A software company specializing in products for builders has released an online program that performs three important calculations used in the design of HVAC systems: Manual J, Manual D, and Manual S calculations.

The worksheets developed by the Air Conditioning Contractors of America (ACCA) are used to determine heating and cooling loads (Manual J), to size air ducts (Manual D), and to select equipment (Manual S). Contractors and designers have several software programs to choose from but Elite Software says that its Rhvac Online program is the first to combine all three.

Elite’s Rhvac Desktop is a Windows program — it won’t run on a Mac without CrossOver, Boot Camp, or something similar — but the online version can run on any Web-connected device, including smartphones and tablets. The College Station, Texas, company offers an online demo for users who register at Elite’s website.

Contractors can save individual projects in the cloud and import and export files to Elite’s Rhvac desktop software, according to the company. Elite offers specs and details of Rhvac Online at its website.

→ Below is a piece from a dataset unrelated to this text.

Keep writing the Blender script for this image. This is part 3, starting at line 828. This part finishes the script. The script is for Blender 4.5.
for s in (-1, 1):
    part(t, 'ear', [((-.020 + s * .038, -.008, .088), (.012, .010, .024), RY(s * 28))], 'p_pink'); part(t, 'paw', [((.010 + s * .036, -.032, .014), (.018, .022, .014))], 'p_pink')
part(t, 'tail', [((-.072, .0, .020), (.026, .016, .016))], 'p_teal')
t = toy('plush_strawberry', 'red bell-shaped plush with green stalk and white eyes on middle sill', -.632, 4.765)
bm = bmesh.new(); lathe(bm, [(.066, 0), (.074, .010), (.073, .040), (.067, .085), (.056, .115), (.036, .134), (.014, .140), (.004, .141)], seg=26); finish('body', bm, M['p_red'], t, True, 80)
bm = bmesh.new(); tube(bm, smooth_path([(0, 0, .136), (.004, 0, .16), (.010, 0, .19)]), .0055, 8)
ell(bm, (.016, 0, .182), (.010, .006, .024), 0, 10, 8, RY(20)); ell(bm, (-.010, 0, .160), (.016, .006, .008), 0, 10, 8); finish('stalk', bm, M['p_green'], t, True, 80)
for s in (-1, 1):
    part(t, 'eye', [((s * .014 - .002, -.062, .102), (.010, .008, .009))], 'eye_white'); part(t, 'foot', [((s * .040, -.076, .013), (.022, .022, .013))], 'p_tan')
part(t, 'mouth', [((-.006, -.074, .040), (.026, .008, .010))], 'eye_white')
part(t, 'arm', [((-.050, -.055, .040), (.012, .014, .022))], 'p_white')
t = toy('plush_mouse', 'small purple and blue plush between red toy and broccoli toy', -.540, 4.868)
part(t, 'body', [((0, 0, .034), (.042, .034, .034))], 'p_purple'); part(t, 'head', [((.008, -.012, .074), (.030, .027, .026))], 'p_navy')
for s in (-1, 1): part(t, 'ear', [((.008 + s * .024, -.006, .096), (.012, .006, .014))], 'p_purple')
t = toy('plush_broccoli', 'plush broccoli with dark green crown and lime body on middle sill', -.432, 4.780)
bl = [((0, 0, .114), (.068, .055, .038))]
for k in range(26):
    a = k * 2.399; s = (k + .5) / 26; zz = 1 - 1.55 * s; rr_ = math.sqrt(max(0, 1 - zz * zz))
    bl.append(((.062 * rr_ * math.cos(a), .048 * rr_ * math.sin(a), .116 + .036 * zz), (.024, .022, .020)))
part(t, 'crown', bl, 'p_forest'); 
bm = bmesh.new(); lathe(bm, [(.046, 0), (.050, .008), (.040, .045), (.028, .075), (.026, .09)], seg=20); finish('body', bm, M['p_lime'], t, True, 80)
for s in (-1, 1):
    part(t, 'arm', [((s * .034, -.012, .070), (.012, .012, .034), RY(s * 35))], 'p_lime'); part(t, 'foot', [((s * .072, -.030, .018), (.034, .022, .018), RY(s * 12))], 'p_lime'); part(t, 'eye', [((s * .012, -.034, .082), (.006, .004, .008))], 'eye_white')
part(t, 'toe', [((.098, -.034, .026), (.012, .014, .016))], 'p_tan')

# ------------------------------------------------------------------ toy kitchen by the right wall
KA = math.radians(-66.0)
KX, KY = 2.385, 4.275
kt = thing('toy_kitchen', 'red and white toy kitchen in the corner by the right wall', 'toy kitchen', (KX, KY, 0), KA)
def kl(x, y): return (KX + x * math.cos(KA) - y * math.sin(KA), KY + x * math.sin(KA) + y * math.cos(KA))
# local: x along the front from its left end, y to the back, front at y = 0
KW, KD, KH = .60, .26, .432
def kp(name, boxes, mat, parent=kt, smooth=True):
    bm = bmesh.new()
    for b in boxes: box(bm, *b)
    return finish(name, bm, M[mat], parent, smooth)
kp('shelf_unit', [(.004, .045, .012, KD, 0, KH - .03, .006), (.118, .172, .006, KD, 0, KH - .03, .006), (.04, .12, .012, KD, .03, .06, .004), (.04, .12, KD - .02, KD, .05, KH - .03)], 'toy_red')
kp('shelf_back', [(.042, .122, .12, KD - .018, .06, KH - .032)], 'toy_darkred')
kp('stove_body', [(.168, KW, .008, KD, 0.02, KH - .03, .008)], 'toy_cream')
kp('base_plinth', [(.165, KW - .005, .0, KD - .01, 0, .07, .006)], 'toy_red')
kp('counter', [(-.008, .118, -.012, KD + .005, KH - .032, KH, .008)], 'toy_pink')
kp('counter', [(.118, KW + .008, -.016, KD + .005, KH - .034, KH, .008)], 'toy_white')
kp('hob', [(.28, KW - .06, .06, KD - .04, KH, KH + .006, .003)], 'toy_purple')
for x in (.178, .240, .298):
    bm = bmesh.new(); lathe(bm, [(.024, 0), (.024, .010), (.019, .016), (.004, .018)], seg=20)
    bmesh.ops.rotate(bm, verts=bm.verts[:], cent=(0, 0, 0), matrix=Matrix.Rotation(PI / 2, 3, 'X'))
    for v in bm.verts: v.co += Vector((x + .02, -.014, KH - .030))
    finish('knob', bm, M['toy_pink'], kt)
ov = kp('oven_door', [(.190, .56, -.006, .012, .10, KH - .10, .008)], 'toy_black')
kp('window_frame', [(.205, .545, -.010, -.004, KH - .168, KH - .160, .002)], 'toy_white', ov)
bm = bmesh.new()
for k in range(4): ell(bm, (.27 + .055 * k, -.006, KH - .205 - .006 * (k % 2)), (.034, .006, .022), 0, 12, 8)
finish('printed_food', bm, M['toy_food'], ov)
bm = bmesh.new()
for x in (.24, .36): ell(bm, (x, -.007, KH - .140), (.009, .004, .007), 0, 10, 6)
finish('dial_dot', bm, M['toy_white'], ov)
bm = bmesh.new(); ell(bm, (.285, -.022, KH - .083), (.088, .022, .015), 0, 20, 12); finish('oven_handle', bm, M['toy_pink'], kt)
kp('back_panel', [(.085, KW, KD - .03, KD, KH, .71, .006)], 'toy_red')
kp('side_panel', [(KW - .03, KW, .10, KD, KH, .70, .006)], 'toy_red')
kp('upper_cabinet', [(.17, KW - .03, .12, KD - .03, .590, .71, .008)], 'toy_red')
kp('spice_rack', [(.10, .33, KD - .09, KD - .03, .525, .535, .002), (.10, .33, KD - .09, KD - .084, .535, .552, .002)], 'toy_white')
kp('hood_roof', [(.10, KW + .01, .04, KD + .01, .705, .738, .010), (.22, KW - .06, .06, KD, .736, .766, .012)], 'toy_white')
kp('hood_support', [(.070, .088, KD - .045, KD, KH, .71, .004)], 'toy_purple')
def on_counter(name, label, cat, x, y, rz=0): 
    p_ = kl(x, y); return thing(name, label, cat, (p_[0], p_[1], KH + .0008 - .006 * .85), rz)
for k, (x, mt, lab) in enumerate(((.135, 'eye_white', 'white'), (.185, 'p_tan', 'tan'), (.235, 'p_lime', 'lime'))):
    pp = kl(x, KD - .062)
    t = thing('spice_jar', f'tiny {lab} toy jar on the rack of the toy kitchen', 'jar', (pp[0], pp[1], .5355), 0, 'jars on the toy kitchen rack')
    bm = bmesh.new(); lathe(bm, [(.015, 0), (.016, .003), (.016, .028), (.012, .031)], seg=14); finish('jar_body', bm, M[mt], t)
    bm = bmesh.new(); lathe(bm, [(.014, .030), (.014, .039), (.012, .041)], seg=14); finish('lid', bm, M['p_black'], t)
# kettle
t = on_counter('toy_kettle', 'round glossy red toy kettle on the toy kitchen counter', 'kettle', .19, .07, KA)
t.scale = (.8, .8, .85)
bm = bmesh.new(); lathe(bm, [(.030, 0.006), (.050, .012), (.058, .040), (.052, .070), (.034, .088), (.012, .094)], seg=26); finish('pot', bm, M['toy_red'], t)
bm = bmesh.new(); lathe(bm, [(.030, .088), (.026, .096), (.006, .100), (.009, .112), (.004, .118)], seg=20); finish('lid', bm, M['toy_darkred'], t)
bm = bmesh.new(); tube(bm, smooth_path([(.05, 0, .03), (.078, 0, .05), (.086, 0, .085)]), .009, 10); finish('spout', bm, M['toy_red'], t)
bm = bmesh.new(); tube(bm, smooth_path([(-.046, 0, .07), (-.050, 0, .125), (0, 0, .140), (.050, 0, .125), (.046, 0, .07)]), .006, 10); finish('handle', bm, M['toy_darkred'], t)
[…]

Rhvac Online is available in two versions, each of which requires a one-year subscription: users who already have the desktop software (Rhvac 9) will pay $199; those who don’t pay $239. In addition, the company offers subscriptions for just the Manual S ($49) and Manual D ($89) for those who are satisfied with another Manual J calculator, such as Cool Calc. In that case, Elite’s Manual J would operate in demo mode only.

Rhvac Online has all the major features of the desktop version, but it can be used only when the device is connected to the internet, and it won’t show as much information on one screen as the desktop version. Ideally, Elite says, a designer would have both the desktop and online versions.

Calculations are important, but often ignored

The HVAC calculations published by ACCA are cited by many designers and builders as essential tools for sizing heating and cooling equipment correctly, and are required by most building codes. Even so, many HVAC contractors reportedly rely on old rules of thumb for specifying air conditioners, boilers, and furnaces — a certain heating or cooling output based on square footage, for example — so specified equipment often has too much capacity.

As GBA senior editor Martin Holladay said in a blog on the topic, a U.S. Department of Energy website casually suggests that homeowners should be able to get these calculations done by HVAC contractors at little or no cost. Unfortunately, experience suggests that few HVAC contractors have the skills or the software to do this.

“It seems that few HVAC contractors understand how to prepare an accurate report, often oversizing systems out of habit rather than designing them for the actual house loads,” GBA contributor Carl Seville has written. “Also, while the reports are supposed to be delivered before the equipment is installed, they rarely are, and mistakes are usually identified well past the time to make any corrections.”

Wrote Allison Bailes: “HVAC contractors, at least here in the Southeast, don’t often do Manual J load calculations at all. They mostly use rules of thumb based on square footage (e.g., 500 square feet per ton of AC capacity). When they take the time to enter data and run a Manual J, they usually do it incorrectly.”

Elite President Bill Smith said by phone that the low cost of Rhvac Online might encourage more homeowners to run the calculations, especially if they take advantage of the free Cool Calc for Manual J. “But the primary person who’s going to buy into this is an air conditioning contractor,” he said.

“The one thing that’s encouraging them the most is the fact that the International Residential Code since 2009 has had the requirement of Manual J and Manual S,” Smith continued, “but all the different municipalities around the country were slow to adapt.

“Every day that goes by we see more and more places where it’s required. So what I’m seeing now is not so much that contractors themselves say they ought to become better at this, they’re being made to be better. The municipalities are saying you’ve got to submit a Manual J or a Manual S to get a permit.”